Santa Marta Declaration: Latin America Reclaims Its Voice — and Belize Must Listen
By Omar Silva | Editor/Publisher
National Perspective Belize Feature Article
www.nationalperspectivebz.com
A Meeting Called Under Pressure
When leaders and foreign ministers from 33 Latin American and Caribbean nations and 27 European Union members gathered in Santa Marta, Colombia, on 9 November 2025, the atmosphere was charged. The summit was scheduled as the IV CELAC–EU Summit, yet circumstances gave it the weight of an emergency meeting.

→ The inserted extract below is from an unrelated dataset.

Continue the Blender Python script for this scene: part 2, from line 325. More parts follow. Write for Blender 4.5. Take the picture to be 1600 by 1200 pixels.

Only days earlier, U.S. naval and aerial operations in Caribbean waters had reignited old debates about sovereignty and great-power intrusion. The venue chosen by Colombian President Gustavo Petro—a city symbolically called the Heart of the World—was deliberate: Latin America and the Caribbean were again demanding to be heard.
Objectives That Re-Centred the Region
At its core, the Santa Marta Declaration sought to reclaim agency for the region. Three broad aims shaped the agenda:
- Defend multilateralism and autonomy.
The 60 delegations reaffirmed adherence to the U.N. Charter, rejecting unilateral sanctions and extra-territorial military actions that violate sovereignty. For Petro and most CELAC members, this was an unmistakable rebuke to decades of hemispheric dependency.
- Rebuild a fair partnership with Europe.
The EU promised “a relationship of equals,” anchored in climate action, digital transformation, food security, and technology transfer—an attempt to reset a dialogue often overshadowed by U.S. and Chinese influence.
- Create security cooperation grounded in law, not force.
A new Alliance for Citizen Security will coordinate efforts against organized crime, drug trafficking, and cyber-threats while pledging strict observance of human rights. It implicitly rejects the notion that security must come at the cost of liberty.
What Was Agreed
The final 52-point Santa Marta Joint Declaration, signed by 58 of 60 nations (Venezuela and Nicaragua withheld endorsement), laid out the following commitments:
- Global Governance Reform: Support for a re-balanced international financial system and greater voice for developing nations.
- Climate & Energy: Joint adherence to the 1.5 °C target, cooperation on renewable energy grids, Amazon and marine protection.
- Trade & Development: Revival of long-stalled trade frameworks such as the EU–Mercosur deal and expansion of investment under the EU’s Global Gateway initiative.
- Human Rights & Democracy: Agreement that political stability must rest on independent institutions, free elections, and transparent governance.
- The Care Economy Pact: Recognition of unpaid care work—mostly borne by women—as a pillar of economic life and a target for social-investment policies.
A Zone of Peace — or a Zone of Pressure?
While couched in diplomatic tones, the meeting underscored a fracture line: most CELAC states want the Caribbean Sea to remain a Zone of Peace, yet several external powers—chiefly the United States—continue to operate there militarily.
Trinidad and Tobago stood alone among CARICOM members in defending a U.S. presence; others, including Belize, have remained officially silent. That silence, however, is becoming untenable as the region’s collective voice grows louder.
Implications for Belize
For Belize, a founding CELAC member that often keeps to the margins of hemispheric debates, the Santa Marta Declaration carries at least four strategic lessons:
- Diplomatic Alignment: Belize must decide whether to stand with a united Latin American call for multilateral respect or to cling to inherited alliances that dilute its autonomy.
- Economic Leverage: The EU’s renewed investment appetite could finance renewable-energy projects, agro-industry, and digital infrastructure—if Belize presents credible, transparent plans.
- Security Philosophy: The new Citizen Security Alliance offers an alternative to imported “hard-hand” models; Belize could champion community-centred policing and legal proportionality instead of recurring states of emergency.
- Regional Leadership: With its bilingual advantage and democratic record, Belize can serve as a bridge between the English-speaking Caribbean and Spanish-speaking Central America in CELAC’s institutional reform.
A Continental Turning Point
Nearly every Latin American delegation echoed the same refrain: “Our time has come to speak for ourselves.”
The Declaration of Santa Marta thus stands as both document and declaration of intent—a collective decision to re-Latinize global dialogue. Whether that rhetoric translates into lasting institutions will depend on political courage and public vigilance across the hemisphere.
Belize’s Moment of Choice
Belize cannot afford to watch history unfold from the sidelines.
If CELAC succeeds in articulating a common foreign-policy voice, small states like ours will finally gain the leverage long denied in bilateral dealings. But if old divisions resurface, we will again become spectators to others’ agendas.
The Santa Marta Summit reminds us: sovereignty is not declared—it is practiced.
Belize must now decide how loudly it wishes to speak within the chorus of the Americas.